*PROBLEM REQUIREMENTS*
Write out exactly the lines below that run from the one containing "(5.6, 109, .008))" through the one containing "cb.build('entry_stripes', M_white, kind='structure');", both included, with no other lines.

*SOURCE DATA*
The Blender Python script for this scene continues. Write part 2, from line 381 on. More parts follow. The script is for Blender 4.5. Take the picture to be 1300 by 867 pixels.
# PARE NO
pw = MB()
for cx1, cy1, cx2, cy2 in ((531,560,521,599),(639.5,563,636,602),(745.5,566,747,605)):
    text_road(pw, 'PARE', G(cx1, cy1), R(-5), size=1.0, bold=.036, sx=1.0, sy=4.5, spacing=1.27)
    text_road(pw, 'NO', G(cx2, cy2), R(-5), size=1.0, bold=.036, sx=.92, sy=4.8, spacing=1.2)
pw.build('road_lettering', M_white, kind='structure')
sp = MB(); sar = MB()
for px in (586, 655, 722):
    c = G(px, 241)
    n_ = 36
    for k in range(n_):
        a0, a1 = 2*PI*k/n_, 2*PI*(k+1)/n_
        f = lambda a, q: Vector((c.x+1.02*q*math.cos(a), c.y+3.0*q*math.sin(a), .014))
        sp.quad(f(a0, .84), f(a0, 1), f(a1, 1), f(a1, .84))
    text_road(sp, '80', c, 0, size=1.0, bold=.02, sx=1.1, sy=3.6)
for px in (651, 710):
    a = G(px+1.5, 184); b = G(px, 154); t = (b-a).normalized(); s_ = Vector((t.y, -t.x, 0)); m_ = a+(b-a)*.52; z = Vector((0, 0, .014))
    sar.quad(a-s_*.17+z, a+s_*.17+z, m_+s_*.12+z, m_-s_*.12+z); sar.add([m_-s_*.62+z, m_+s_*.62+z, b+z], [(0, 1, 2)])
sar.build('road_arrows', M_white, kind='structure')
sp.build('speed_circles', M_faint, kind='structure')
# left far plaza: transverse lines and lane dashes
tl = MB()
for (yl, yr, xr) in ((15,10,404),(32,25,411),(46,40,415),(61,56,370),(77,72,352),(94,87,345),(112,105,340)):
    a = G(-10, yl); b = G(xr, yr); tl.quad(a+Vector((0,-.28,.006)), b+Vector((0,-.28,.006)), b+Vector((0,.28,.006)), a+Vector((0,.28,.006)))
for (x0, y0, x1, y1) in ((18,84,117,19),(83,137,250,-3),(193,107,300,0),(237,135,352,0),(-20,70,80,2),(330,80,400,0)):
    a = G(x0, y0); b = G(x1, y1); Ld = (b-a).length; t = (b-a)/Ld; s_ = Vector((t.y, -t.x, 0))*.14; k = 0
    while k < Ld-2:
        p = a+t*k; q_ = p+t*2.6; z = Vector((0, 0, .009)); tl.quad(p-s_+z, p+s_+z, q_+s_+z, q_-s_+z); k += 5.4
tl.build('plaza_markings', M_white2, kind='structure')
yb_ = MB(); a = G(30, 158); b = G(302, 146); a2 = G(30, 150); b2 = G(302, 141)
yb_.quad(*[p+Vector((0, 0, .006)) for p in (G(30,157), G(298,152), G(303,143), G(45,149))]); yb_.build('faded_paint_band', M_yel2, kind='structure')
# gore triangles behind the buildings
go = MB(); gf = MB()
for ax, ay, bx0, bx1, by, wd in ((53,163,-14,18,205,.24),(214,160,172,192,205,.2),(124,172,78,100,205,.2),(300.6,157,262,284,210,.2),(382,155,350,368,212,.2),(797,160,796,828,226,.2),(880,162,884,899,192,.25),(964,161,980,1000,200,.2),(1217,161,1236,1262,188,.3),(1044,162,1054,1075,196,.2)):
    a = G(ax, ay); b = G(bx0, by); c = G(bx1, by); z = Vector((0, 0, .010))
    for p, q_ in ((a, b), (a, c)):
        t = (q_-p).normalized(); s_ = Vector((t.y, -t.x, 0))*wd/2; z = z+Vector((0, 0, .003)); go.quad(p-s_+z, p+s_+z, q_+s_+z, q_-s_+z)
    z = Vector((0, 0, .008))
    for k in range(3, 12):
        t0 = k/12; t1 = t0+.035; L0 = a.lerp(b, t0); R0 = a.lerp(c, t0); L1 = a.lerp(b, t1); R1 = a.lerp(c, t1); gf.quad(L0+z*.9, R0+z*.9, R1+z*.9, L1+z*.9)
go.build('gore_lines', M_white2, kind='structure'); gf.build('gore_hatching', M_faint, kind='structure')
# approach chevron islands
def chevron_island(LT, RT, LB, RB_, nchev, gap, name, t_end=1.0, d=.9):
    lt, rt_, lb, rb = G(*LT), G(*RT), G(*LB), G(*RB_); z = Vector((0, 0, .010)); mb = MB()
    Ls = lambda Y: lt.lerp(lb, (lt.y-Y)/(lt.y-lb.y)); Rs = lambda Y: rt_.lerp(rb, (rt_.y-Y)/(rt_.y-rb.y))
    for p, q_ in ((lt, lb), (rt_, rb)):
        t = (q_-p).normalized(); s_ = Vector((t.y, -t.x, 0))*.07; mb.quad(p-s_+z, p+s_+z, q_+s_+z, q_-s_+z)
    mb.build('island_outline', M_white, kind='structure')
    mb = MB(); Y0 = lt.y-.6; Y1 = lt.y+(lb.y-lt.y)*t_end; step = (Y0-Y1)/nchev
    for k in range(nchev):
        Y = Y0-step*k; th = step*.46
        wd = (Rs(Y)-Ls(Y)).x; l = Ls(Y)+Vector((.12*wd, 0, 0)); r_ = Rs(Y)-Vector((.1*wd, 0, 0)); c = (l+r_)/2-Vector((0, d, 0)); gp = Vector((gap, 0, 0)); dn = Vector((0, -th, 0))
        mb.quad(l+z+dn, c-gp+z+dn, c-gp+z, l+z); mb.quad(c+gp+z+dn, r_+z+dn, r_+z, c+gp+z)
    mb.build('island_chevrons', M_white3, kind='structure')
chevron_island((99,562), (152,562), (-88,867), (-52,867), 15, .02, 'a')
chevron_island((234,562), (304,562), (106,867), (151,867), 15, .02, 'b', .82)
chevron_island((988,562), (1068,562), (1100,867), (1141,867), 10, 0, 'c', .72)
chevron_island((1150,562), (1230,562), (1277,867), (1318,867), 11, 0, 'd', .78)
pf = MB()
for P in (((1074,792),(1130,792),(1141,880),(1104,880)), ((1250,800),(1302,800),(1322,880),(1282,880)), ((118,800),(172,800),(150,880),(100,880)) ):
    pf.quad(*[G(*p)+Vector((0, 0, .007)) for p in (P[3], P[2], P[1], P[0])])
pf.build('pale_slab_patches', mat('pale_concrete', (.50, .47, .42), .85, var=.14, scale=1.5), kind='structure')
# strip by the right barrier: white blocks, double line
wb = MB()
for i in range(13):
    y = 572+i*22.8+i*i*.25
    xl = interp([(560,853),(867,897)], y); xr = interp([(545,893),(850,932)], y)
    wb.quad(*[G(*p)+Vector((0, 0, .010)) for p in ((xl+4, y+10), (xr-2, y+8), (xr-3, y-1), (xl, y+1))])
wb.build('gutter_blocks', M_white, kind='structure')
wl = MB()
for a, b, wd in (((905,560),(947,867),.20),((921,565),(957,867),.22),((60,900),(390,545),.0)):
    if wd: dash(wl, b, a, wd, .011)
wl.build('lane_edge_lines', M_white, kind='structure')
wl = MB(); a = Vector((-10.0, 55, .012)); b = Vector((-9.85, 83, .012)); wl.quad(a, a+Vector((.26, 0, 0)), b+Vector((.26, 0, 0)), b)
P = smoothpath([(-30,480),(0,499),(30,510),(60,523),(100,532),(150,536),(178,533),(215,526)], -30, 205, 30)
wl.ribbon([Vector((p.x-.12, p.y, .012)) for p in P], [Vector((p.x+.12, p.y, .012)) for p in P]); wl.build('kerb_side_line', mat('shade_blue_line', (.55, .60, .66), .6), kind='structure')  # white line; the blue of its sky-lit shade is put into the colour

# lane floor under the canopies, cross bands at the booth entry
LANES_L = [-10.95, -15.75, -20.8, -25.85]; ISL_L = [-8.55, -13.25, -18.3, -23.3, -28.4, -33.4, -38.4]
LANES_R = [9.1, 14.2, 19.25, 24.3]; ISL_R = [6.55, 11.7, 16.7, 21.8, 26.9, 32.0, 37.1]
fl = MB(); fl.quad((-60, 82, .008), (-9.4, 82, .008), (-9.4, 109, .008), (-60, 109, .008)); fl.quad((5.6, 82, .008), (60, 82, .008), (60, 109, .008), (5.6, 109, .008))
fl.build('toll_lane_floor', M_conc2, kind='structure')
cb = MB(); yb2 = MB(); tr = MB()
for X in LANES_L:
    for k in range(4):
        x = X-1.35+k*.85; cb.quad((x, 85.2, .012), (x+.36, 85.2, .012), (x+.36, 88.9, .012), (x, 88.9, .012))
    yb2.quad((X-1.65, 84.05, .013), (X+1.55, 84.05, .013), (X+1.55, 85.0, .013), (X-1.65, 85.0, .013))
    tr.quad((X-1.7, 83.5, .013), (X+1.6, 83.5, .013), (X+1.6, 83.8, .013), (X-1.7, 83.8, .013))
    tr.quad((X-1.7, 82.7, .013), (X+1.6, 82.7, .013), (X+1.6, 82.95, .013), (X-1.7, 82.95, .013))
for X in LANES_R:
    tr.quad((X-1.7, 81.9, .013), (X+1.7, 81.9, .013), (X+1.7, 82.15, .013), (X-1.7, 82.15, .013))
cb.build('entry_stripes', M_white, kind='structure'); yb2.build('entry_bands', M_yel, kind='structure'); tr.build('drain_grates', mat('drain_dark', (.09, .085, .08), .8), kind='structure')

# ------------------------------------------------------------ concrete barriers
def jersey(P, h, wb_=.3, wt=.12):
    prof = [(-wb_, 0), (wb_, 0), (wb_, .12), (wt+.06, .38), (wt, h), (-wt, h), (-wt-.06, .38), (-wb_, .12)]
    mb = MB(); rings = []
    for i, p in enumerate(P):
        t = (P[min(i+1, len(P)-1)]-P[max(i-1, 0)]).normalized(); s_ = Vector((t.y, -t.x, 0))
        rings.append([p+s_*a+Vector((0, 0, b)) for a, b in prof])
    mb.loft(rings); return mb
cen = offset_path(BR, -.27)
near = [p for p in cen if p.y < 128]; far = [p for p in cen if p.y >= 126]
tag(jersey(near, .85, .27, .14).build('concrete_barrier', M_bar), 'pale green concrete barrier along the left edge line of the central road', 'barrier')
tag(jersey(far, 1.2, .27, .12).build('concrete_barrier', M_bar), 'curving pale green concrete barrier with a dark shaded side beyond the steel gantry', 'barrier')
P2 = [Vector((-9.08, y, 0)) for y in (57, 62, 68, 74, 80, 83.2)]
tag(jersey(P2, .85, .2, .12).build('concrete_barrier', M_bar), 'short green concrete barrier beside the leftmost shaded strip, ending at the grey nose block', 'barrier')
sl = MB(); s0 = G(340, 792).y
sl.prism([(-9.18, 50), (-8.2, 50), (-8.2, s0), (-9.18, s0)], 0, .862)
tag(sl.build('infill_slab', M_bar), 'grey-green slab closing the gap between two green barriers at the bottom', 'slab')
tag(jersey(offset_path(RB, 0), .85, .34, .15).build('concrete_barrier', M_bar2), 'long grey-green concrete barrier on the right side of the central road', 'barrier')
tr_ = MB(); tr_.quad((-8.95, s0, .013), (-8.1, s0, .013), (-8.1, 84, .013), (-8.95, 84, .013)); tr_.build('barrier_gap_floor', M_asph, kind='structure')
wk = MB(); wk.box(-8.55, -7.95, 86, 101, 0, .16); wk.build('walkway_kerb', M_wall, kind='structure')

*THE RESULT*
fl = MB(); fl.quad((-60, 82, .008), (-9.4, 82, .008), (-9.4, 109, .008), (-60, 109, .008)); fl.quad((5.6, 82, .008), (60, 82, .008), (60, 109, .008), (5.6, 109, .008))
fl.build('toll_lane_floor', M_conc2, kind='structure')
cb = MB(); yb2 = MB(); tr = MB()
for X in LANES_L:
    for k in range(4):
        x = X-1.35+k*.85; cb.quad((x, 85.2, .012), (x+.36, 85.2, .012), (x+.36, 88.9, .012), (x, 88.9, .012))
    yb2.quad((X-1.65, 84.05, .013), (X+1.55, 84.05, .013), (X+1.55, 85.0, .013), (X-1.65, 85.0, .013))
    tr.quad((X-1.7, 83.5, .013), (X+1.6, 83.5, .013), (X+1.6, 83.8, .013), (X-1.7, 83.8, .013))
    tr.quad((X-1.7, 82.7, .013), (X+1.6, 82.7, .013), (X+1.6, 82.95, .013), (X-1.7, 82.95, .013))
for X in LANES_R:
    tr.quad((X-1.7, 81.9, .013), (X+1.7, 81.9, .013), (X+1.7, 82.15, .013), (X-1.7, 82.15, .013))
cb.build('entry_stripes', M_white, kind='structure'); yb2.build('entry_bands', M_yel, kind='structure'); tr.build('drain_grates', mat('drain_dark', (.09, .085, .08), .8), kind='structure')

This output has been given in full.